Il est certain que ce que l’on appelle honnêtes gens en tout pays commence à penser. Dans la superstitieuse Bohême en Autriche, ancien siège du fanatisme, les personnes de mise commencent à ouvrir les yeux. Les images des saints n’ont plus ce culte dont elles avaient joui autrefois. Quelques barrières que la cour oppose à l’entrée des bons ouvrages, la vérité perce, nonobstant toutes ces sévérités[6]. Quoique les progrès ne soient pas rapides, c’est toutefois un grand point que de voir un certain monde qui déchire le bandeau de la superstition.

Dans nos pays protestants on va plus vite, et peut-être ne faudra-t-il plus qu’un siècle pour que les animosités qui naquirent des parties sub utraque et sub una, et la Sorbonne[7], soient entièrement éteintes. De ce vaste domaine du fanatisme il ne reste guère que la Pologne, le Portugal, l’Espagne et la Bavière, où la crasse ignorance et l’engourdissement des esprits maintiennent encore la superstition.

Pour vos Genevois, depuis que vous y êtes, ils sont non-seulement mécroyants, ils sont encore devenus tous de beaux esprits. Ils font des conversations entières en antithèses et en épigrammes. C’est un miracle par vous opéré. Qu’est-ce que ressusciter un mort, en comparaison de donner de l’imagination à qui la nature en a refusé ? En France, aucun conte de balourdise qui ne roule sur un Suisse ; en Allemagne, quoique nous ne passions pas pour les plus découplés, nous plaisantons cependant la nation helvétique. Vous avez tout changé. Vous créez des êtres où vous résidez : vous êtes le Promethée de Genève. Si vous étiez demeuré ici, nous serions à présent quelque chose. Une fatalité qui préside aux choses de la vie n’a pas voulu que nous jouissions de tant d’avantages.
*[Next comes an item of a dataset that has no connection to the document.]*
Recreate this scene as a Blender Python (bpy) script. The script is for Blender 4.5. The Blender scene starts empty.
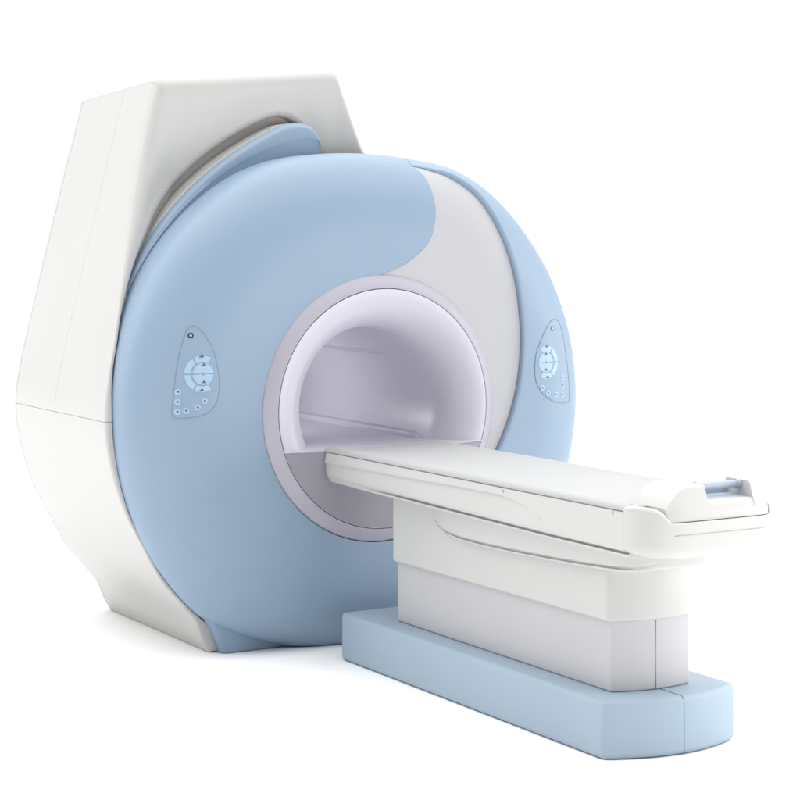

À peine eûtes-vous quitté votre patrie, que la belle littérature y tomba en langueur, et je crains que la géométrie n’étouffe en ce pays le peu de germe qui pouvait reproduire les beaux-arts. Le bon goût fut enterré à Rome dans les tombeaux de Virgile, d’Ovide et d’Horace ; je crains que la France, en vous perdant, n’éprouve le sort des Romains.

Quoi qu’il arrive, j’ai été votre contemporain. Vous durerez autant que j’ai à vivre, et je m’embarrasse peu du goût, de la stérilité ou de l’abondance de la postérité.

Adieu ; cultivez votre jardin[8], car voilà ce qu’il y a de plus sage.


Fédéric

  1. C’est dans la quatorzième de ses Lettres sur les miracles (voyez tome XXV, papes 420-5) que Voltaire parle du roi de Prusse sous le titre de comte de Neuchâtel, et de la métamorphose des compapnons d’Ulysse.
  2. Cette lettre de Voltaire est perdue.
  3. Allusion à une lettre de Voltaire, du 21 décembre 1765, qui est perdue, et où se trouvaient les mots suivants, que nous tirons de la traduction allemande, et que nous retraduisons ainsi : « Vous parlez de mes faiblesses ; oubliez-vous que je suis homme ? » (Note de l’édition Preuss.)
  4. « La superstition. » (Édition de Berlin.)
  5. « Et qui porte coup plus que tous les arguments. » (Ibid.)
  6. « Toutes ces précautions. » (Ibid.)
  7. La Sorbonne… le Portugal… l’Espagne… ne sont point dans l’édition de Berlin.
  8. Voyez le chapitre xxx de Candide, tome XXI, page 218.